Work instructions
Gather every line of the entries that includes the word "script".

──────── Given data ────────

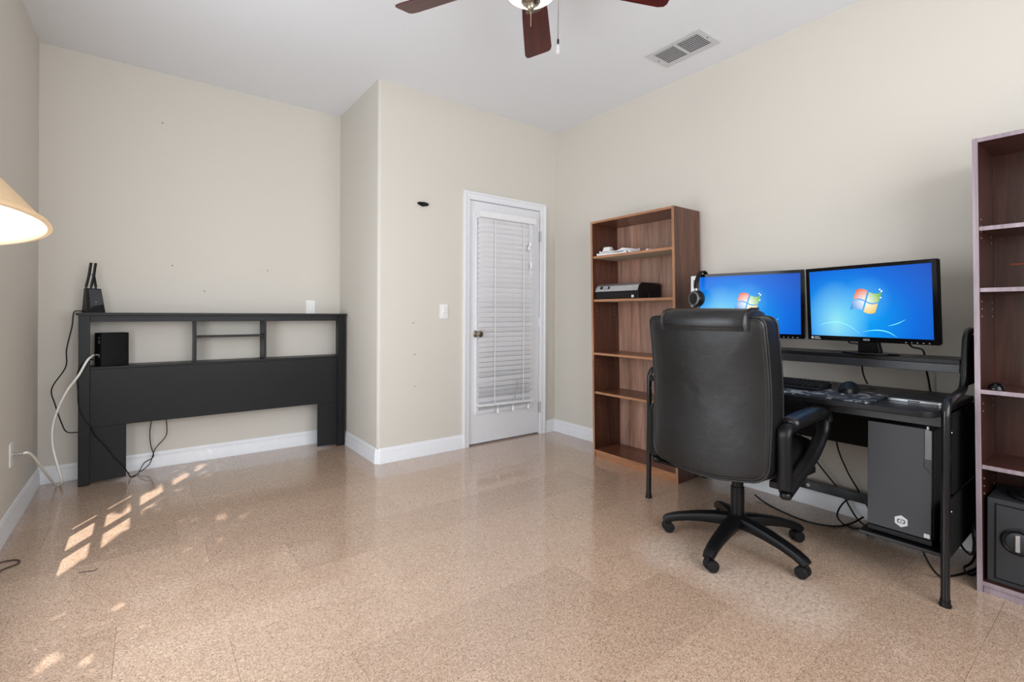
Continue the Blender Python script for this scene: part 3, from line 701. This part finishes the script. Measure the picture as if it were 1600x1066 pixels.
for t_ in [i/8 for i in range(9)]:
    x = 2.552+.125*t_; w = .038*(1-abs(2*t_-1)**3*.55)*(1.0 if t_ > 0 else .9); hh = .014+.036*math.sin(math.pi*min(1, .12+.8*(1-t_)*1.0))
    rings.append([(x, .845+w*math.cos(R(a)), ZD+.0045+max(0, hh*math.sin(R(a))**.8 if math.sin(R(a)) > 0 else 0)) for a in range(0, 181, 15)]+[(x, .845-w*.8, ZD+.0045), (x, .845+w*.8, ZD+.0045)])
MB().loft(rings).build('shell', 'black_plastic', mo, angle=50)
MB().lathe([(.009, -.004), (.009, .004)], 12, (2.655, .845, ZD+.030), 'y').build('scroll_wheel', 'rubber', mo)
lp = thing('laptop', (2.64, .592, ZD), 'thin closed black laptop with silver front edge, right desk end', 'laptop')
MB().prism(rrect(.215, .178, .012, 4, 2.645, .592), ZD+.0005, ZD+.011, 'z').build('base', 'silver', lp, bevel=.001)
MB().prism(rrect(.215, .178, .012, 4, 2.645, .592), ZD+.0115, ZD+.018, 'z').build('lid', 'black_laminate', lp, bevel=.002)
MB().box(2.5365, 2.5375, .57, .61, ZD+.003, ZD+.008).build('front_latch', 'black_gloss', lp)

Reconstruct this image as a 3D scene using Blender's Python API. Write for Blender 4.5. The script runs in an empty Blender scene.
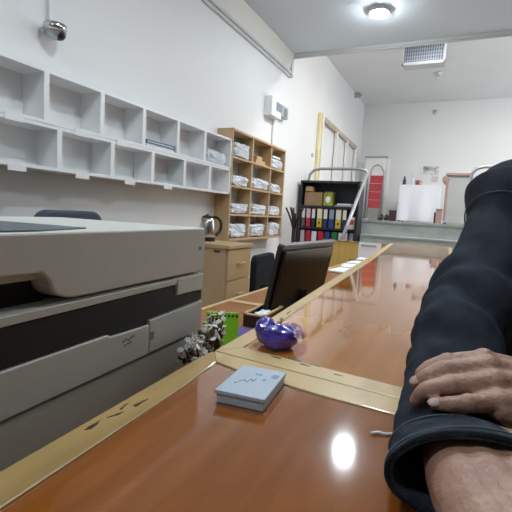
import bpy, bmesh, math, random
from mathutils import Vector, Matrix, noise
random.seed(7)
SC = bpy.context.scene
COL = SC.collection
# ------------------------------------------------------------------ camera
cam_data = bpy.data.cameras.new('camera')
cam = bpy.data.objects.new('camera', cam_data)
COL.objects.link(cam)
rt = Vector((0.90335117, 0.42504668, 0.05737572))
up = Vector((-0.09407043, 0.06583363, 0.99338647))
bk = Vector((0.41845837, -0.9027742, 0.09945521))
m3 = Matrix((rt, up, bk)).transposed()
cam.matrix_world = Matrix.Translation((0, 0, 1.25)) @ m3.to_4x4()
cam_data.sensor_width = 36.0
cam_data.lens = 427.66 / 512 * 36.0
cam_data.clip_start = 0.02
SC.camera = cam
# ------------------------------------------------------------------ light and exposure
W = bpy.data.worlds.new('daylight')
SC.world = W
W.use_nodes = True
W.node_tree.nodes['Background'].inputs[0].default_value = (0.80, 0.90, 1.0, 1)
W.node_tree.nodes['Background'].inputs[1].default_value = 4.0
SC.view_settings.view_transform = 'Standard'
SC.view_settings.look = 'None'
SC.view_settings.exposure = 0.30
SC.view_settings.gamma = 1.0
LAMP_NEAR = 270.0     # emission of the seen office lamp and the added fill lamps
FILL_FAR = 285.0      # emission of the unseen fill lamps added over the raised end
LAMP_COLOUR = (0.85, 0.945, 1.0)

# ------------------------------------------------------------------ materials
def mat(name, col, rough=0.6, metal=0.0, var=0.0, vscale=8.0, bump=0.0, bscale=60.0, coat=0.0,
        col2=None, stretch=(1, 1, 1), emit=0.0, alpha=1.0, trans=0.0, sheen=0.0, ior=1.5, detail=4.0, lo=0.35, hi=0.65, spec=0.5):
    m = bpy.data.materials.new(name)
    m.use_nodes = True
    nt = m.node_tree
    b = nt.nodes['Principled BSDF']
    I = b.inputs
    I['Base Color'].default_value = (*col, 1)
    I['Roughness'].default_value = rough
    I['Metallic'].default_value = metal
    I['Coat Weight'].default_value = coat
    I['Coat Roughness'].default_value = 0.04
    I['IOR'].default_value = ior
    I['Alpha'].default_value = alpha
    I['Transmission Weight'].default_value = trans
    I['Sheen Weight'].default_value = sheen
    I['Specular IOR Level'].default_value = spec
    if emit:
        I['Emission Color'].default_value = (*col, 1)
        I['Emission Strength'].default_value = emit
    if var or col2 or bump:
        tc = nt.nodes.new('ShaderNodeTexCoord')
        mp = nt.nodes.new('ShaderNodeMapping')
        mp.inputs['Scale'].default_value = stretch
        nt.links.new(tc.outputs['Object'], mp.inputs['Vector'])
    if var or col2:
        n = nt.nodes.new('ShaderNodeTexNoise')
        n.inputs['Scale'].default_value = vscale
        n.inputs['Detail'].default_value = detail
        nt.links.new(mp.outputs['Vector'], n.inputs['Vector'])
        r = nt.nodes.new('ShaderNodeValToRGB')
        r.color_ramp.elements[0].position = lo
        r.color_ramp.elements[1].position = hi
        c2 = col2 if col2 else tuple(max(0, c * (1 - var)) for c in col)
        r.color_ramp.elements[0].color = (*c2, 1)
        r.color_ramp.elements[1].color = (*col, 1)
        nt.links.new(n.outputs['Fac'], r.inputs['Fac'])
        nt.links.new(r.outputs['Color'], I['Base Color'])
    if bump:
        n2 = nt.nodes.new('ShaderNodeTexNoise')
        n2.inputs['Scale'].default_value = bscale
        n2.inputs['Detail'].default_value = 3
        nt.links.new(mp.outputs['Vector'], n2.inputs['Vector'])
        bp = nt.nodes.new('ShaderNodeBump')
        bp.inputs['Strength'].default_value = bump
        bp.inputs['Distance'].default_value = 0.01
        nt.links.new(n2.outputs['Fac'], bp.inputs['Height'])
        nt.links.new(bp.outputs['Normal'], I['Normal'])
    return m

def clear_mat(name, tint, mixfac=0.12, rough=0.05):
    m = bpy.data.materials.new(name)
    m.use_nodes = True
    nt = m.node_tree
    nt.nodes.remove(nt.nodes['Principled BSDF'])
    t = nt.nodes.new('ShaderNodeBsdfTransparent')
    t.inputs[0].default_value = (*tint, 1)
    g = nt.nodes.new('ShaderNodeBsdfGlossy')
    g.inputs['Roughness'].default_value = rough
    x = nt.nodes.new('ShaderNodeMixShader')
    x.inputs[0].default_value = mixfac
    nt.links.new(t.outputs[0], x.inputs[1])
    nt.links.new(g.outputs[0], x.inputs[2])
    nt.links.new(x.outputs[0], nt.nodes['Material Output'].inputs['Surface'])
    return m

M = {}
M['wall'] = mat('wall_paint', (0.80, 0.80, 0.80), 0.55, var=0.03, vscale=1.5, bump=0.03, bscale=40)
M['dim_wall'] = mat('bounce_cut_brown', (0.26, 0.22, 0.19), 0.6, var=0.2, vscale=4)  # dark brown invented for the unseen walls to cut bounced light
M['ceil'] = mat('ceiling_paint', (0.71, 0.77, 0.83), 0.7, var=0.03, vscale=1.0)
M['cove'] = mat('cove_paint', (0.78, 0.76, 0.70), 0.6, var=0.04, vscale=2)
M['trim'] = mat('trim_paint', (0.58, 0.585, 0.59), 0.5)
M['floor'] = mat('floor_tile', (0.42, 0.41, 0.39), 0.25, var=0.2, vscale=3)
M['marble'] = mat('step_marble', (0.47, 0.50, 0.48), 0.35, var=0.2, vscale=5, detail=8)
M['marble_edge'] = mat('step_nosing', (0.36, 0.38, 0.37), 0.3, var=0.2, vscale=6)
M['white'] = mat('white_laminate', (0.87, 0.88, 0.89), 0.35, var=0.02, vscale=3)
M['paper'] = mat('paper', (0.82, 0.84, 0.87), 0.7)
M['tag'] = mat('shelf_tag_card', (0.86, 0.87, 0.88), 0.5)
M['beech'] = mat('beech_board', (0.60, 0.40, 0.22), 0.45, var=0.14, vscale=9, stretch=(1, 1, 0.12))
M['beech_h'] = mat('beech_front', (0.58, 0.39, 0.21), 0.4, var=0.12, vscale=9, stretch=(1, 0.12, 1))
M['pine'] = mat('varnished_pine_edging', (0.44, 0.285, 0.105), 0.42, var=0.45, vscale=14, stretch=(1, 0.25, 1), coat=0.12, lo=0.25, hi=0.6)
M['pine_worn'] = mat('worn_pine_edging', (0.59, 0.42, 0.20), 0.36, col2=(0.36, 0.26, 0.14), vscale=9, stretch=(1.4, 0.5, 1), coat=0.12, detail=7, lo=0.24, hi=0.46)
M['scuff'] = mat('dark_scuff', (0.07, 0.06, 0.045), 0.4, var=0.5, vscale=40)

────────

Problem solution
Continue the Blender Python script for this scene: part 3, from line 701. This part finishes the script. Measure the picture as if it were 1600x1066 pixels.
Reconstruct this image as a 3D scene using Blender's Python API. Write for Blender 4.5. The script runs in an empty Blender scene.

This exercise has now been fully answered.